Products that actually PERFORM. The general public is very aware that you get what you pay for, and also aware of diminishing returns. I don't see hard core hobbiest as the real problem, a lot of us have a rediculas wealth of knowledge that would allow us to get use out of rediculasly good components, but that has no real impact on the general public as far as getting an interest in high end audio. I really beleive that the public is ready and willing to hear and buy superior products, but they have to be convinced, and the only way they will hear it is if it is available. We tend to make it worse by treating affordable high end as junk, when we are trying to convince non-believers that there is really something to it. The vast majority of us didn't start out with the most expensive component of any kind, we 'got' the bug because we heard, got proof, that buying a product geared towards true quality of reproduction was a better buy than the separate market we call 'mass market'. Where are the products that are intended to compete directly with the mass market? Where are the reviews? If they exist, are they accessable to the general public?

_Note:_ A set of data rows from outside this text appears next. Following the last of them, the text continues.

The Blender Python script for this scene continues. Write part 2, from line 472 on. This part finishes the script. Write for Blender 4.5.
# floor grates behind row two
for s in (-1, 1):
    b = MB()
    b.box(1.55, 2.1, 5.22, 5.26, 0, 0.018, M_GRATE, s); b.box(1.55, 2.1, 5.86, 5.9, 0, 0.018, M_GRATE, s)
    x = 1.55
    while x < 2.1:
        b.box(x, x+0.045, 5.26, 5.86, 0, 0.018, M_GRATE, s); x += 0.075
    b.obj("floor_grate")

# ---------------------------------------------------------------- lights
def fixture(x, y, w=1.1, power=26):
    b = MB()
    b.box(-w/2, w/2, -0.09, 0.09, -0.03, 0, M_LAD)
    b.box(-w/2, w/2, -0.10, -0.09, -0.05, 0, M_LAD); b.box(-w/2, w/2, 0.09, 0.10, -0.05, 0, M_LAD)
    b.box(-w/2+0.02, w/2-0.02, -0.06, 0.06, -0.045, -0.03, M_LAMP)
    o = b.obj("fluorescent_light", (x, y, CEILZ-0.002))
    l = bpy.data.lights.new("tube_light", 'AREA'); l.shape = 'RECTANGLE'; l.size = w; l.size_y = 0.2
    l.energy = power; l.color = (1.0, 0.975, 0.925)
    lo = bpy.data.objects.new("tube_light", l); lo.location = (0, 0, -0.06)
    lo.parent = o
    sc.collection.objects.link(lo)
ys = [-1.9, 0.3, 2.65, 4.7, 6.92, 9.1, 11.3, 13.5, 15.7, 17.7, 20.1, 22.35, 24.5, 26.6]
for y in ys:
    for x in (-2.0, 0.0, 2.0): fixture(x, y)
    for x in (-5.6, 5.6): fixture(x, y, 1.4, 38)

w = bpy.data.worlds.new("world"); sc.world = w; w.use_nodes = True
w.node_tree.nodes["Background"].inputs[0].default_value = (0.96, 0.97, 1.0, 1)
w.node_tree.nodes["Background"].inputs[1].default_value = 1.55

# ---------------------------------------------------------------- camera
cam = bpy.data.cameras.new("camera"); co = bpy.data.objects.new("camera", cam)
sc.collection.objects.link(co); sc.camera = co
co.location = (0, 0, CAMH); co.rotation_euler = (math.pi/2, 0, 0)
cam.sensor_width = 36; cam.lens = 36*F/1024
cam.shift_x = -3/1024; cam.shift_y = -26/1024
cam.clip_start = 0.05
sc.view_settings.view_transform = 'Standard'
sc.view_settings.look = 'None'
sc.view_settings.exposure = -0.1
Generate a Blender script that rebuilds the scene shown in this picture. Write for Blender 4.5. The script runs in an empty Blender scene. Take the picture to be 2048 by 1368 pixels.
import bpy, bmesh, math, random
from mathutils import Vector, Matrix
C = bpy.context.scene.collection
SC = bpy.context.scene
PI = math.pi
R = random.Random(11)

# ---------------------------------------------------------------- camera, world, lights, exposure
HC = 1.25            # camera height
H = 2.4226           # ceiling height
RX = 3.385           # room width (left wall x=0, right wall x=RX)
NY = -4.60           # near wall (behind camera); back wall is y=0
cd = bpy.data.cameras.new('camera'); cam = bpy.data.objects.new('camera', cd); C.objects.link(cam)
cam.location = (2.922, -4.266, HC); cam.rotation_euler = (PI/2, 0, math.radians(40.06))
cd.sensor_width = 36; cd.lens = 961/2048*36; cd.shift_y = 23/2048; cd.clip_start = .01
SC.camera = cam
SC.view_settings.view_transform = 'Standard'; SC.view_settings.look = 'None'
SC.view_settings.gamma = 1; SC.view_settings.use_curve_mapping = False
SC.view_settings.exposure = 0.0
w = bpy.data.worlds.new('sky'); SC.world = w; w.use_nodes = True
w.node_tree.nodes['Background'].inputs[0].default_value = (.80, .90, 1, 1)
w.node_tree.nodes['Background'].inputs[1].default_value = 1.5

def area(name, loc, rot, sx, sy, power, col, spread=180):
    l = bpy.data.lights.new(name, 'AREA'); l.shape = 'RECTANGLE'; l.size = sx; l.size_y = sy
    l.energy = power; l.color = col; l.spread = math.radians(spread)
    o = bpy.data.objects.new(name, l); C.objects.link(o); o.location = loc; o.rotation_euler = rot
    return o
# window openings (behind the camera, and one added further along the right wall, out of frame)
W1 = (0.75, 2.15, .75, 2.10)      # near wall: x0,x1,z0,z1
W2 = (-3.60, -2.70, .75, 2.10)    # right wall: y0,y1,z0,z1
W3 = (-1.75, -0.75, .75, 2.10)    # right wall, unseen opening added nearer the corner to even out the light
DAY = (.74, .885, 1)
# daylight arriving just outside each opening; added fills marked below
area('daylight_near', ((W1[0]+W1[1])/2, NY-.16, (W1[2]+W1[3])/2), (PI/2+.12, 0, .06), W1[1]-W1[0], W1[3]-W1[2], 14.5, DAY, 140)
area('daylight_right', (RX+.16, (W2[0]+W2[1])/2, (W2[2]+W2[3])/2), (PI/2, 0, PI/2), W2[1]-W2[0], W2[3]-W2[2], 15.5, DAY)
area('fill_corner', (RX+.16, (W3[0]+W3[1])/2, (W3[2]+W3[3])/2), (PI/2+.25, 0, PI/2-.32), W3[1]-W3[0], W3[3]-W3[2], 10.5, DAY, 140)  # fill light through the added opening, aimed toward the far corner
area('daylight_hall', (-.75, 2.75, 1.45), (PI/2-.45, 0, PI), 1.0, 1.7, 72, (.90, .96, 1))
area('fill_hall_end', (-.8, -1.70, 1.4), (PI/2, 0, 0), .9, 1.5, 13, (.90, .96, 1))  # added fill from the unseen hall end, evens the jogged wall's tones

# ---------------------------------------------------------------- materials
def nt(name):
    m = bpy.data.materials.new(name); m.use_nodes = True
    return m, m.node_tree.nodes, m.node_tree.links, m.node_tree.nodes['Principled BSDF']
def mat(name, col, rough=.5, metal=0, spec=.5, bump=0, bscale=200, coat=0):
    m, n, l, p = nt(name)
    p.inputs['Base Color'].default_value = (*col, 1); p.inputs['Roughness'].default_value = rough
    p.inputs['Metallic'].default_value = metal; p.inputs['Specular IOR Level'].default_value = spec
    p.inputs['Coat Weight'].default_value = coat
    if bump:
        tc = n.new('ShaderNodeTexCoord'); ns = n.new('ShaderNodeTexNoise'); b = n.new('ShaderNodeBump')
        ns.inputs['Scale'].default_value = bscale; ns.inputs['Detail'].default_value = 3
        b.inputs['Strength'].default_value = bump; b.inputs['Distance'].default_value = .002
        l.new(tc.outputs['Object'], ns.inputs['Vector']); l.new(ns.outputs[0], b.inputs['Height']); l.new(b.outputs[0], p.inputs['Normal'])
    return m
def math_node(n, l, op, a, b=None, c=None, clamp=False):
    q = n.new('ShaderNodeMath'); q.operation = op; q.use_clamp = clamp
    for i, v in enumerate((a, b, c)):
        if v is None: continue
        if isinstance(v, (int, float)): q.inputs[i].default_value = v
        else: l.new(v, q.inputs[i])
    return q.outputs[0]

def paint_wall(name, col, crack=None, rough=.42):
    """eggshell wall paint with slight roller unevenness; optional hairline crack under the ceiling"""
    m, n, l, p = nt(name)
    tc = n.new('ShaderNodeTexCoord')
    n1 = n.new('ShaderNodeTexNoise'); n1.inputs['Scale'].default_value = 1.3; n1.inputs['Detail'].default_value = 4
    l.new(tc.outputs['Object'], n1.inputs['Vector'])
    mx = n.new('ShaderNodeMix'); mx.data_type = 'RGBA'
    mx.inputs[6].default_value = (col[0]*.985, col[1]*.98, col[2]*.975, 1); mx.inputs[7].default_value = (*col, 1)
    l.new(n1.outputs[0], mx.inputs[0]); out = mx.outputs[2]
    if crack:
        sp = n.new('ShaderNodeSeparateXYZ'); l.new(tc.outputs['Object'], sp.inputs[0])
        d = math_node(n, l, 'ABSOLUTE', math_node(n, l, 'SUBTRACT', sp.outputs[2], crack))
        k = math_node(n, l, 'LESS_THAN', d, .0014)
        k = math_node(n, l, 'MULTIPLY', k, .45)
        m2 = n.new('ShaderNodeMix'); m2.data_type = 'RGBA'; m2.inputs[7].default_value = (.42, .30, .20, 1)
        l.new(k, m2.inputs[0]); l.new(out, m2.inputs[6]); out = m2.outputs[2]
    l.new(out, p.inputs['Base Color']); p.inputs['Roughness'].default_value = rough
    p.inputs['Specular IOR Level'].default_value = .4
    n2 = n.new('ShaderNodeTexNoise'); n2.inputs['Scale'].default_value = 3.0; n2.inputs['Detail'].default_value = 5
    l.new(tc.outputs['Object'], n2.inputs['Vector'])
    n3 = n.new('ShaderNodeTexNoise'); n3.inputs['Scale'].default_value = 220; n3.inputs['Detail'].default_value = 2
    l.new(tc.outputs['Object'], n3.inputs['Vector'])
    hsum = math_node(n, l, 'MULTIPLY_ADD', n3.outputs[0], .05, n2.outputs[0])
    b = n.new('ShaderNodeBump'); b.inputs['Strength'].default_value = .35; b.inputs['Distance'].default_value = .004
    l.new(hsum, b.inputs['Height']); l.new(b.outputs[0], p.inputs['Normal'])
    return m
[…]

My solution would be to actually have them set up and performing, so they can be heard. (I don't mean just there, they should be performing to they're potential). We all know it is possible to put together an analog rig that is far superior for the money that would compell the average guy to start playing his/her records, I would suggest actually doing it, so it could be heard in the showroom and be ready, and PERFORMING, for the consumer.